Qui, però, c’è un problema, perché Carlo rifiuta l’idea che il giudizio morale sia soltanto un giudizio che viene da un rapporto di forza. Se il giudizio morale è immanente alla storia, qual è la base, il fondamento del giudizio morale che non si riduce alla storia, ma che è immanente alla storia? Dove si trova il punto di appoggio per quel difficile tipo di giudizio?

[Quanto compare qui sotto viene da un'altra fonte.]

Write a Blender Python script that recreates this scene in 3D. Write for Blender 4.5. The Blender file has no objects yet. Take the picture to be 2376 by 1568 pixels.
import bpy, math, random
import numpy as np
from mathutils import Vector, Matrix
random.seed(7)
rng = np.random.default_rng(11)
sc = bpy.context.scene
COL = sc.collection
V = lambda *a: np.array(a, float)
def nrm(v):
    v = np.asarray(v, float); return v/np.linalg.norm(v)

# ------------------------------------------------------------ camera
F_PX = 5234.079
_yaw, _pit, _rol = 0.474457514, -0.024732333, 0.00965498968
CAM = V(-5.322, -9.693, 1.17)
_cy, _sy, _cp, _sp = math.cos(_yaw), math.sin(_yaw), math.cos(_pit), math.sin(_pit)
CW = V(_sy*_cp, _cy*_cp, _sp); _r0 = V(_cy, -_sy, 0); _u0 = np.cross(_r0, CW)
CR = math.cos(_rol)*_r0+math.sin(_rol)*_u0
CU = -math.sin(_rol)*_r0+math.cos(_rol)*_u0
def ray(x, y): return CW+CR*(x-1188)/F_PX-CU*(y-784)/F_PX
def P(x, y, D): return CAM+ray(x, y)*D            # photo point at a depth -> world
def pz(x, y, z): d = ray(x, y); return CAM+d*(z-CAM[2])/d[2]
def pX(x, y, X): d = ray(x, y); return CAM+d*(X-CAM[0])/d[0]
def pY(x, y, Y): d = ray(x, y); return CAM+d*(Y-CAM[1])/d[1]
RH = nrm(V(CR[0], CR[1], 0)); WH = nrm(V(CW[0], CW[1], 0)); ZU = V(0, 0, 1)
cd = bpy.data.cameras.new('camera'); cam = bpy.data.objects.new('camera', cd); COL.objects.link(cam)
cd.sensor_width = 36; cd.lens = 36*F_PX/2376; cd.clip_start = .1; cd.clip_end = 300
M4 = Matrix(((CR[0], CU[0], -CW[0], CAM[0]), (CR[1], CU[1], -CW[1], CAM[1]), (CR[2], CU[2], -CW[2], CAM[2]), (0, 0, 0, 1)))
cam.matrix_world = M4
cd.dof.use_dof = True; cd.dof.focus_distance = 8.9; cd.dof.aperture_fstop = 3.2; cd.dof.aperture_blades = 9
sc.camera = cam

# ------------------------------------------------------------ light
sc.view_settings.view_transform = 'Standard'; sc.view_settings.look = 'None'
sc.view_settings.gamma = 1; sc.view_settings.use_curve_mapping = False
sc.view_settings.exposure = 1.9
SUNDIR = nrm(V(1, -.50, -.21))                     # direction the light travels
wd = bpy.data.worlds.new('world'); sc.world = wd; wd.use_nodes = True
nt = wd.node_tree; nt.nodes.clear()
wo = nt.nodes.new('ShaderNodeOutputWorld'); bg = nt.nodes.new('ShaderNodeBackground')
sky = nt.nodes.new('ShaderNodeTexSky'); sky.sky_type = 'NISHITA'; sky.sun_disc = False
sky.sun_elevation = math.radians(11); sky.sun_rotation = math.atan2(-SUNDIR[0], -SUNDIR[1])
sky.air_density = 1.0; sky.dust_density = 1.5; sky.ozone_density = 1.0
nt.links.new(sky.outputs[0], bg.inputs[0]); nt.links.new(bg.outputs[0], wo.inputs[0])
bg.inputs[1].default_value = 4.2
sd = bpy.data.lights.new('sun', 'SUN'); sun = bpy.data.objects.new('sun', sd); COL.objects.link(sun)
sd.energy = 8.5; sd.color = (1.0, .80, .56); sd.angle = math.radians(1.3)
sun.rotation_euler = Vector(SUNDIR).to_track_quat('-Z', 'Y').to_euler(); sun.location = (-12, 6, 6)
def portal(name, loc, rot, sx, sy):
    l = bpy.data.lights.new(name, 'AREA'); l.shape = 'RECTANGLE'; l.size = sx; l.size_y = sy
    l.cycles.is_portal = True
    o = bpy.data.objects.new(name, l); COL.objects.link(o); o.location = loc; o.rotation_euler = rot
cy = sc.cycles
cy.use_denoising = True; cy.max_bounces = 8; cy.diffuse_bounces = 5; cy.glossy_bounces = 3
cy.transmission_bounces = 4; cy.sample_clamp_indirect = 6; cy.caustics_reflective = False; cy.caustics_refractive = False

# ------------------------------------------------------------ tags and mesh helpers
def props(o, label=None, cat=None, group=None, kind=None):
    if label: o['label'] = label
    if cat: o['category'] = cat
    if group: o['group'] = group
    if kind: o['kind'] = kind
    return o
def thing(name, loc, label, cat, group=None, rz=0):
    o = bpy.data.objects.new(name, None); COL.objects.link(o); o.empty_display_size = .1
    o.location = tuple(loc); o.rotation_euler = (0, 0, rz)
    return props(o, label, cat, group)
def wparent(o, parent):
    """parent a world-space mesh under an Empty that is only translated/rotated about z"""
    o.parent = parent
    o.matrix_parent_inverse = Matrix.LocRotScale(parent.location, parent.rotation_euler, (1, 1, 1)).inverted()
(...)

Ginzburg: Mi fa molto piacere che Arnold abbia citato Momigliano, una delle persone che hanno contato di più nella mia formazione. Ora, provo a immaginare di proseguire una delle discussioni che ho avuto con lui. Che cosa direi? Direi che a mio parere la frase citata da Davidson forse non tiene abbastanza conto del punto di vista dell’osservatore. Se ci accostiamo alla varietà di comportamenti morali partendo dall’osservatore, troviamo, paradossalmente, una via che ci può portare verso l’oggettività.
In che senso? Dobbiamo distinguere tra il linguaggio dell’attore e il linguaggio dell’osservatore. Tener presente questa distinzione è utile, perché troppo spesso gli storici si comportano come ventriloqui, facendo parlare gli attori con la propria voce. Ma non credo che si debba scegliere tra i due livelli di analisi: entrambi sono necessari. Dobbiamo cercare di ascoltare i valori degli altri, anche quelli che ci appaiono dei disvalori; ma non possiamo non partire dai valori nostri, nei cui confronti un atteggiamento di assoluto distacco è impossibile, perché questo c’impedirebbe di vivere.
L’osservatore è legato a una prospettiva locale: è un uomo o una donna, appartiene a un ambiente sociale, a una comunità linguistica. Ma obiettività e investimento emotivo, politico, morale non sono incompatibili: si tratta di stabilire un rapporto tra loro. L’oggettività può emergere solo da quest’intreccio di domande e risposte.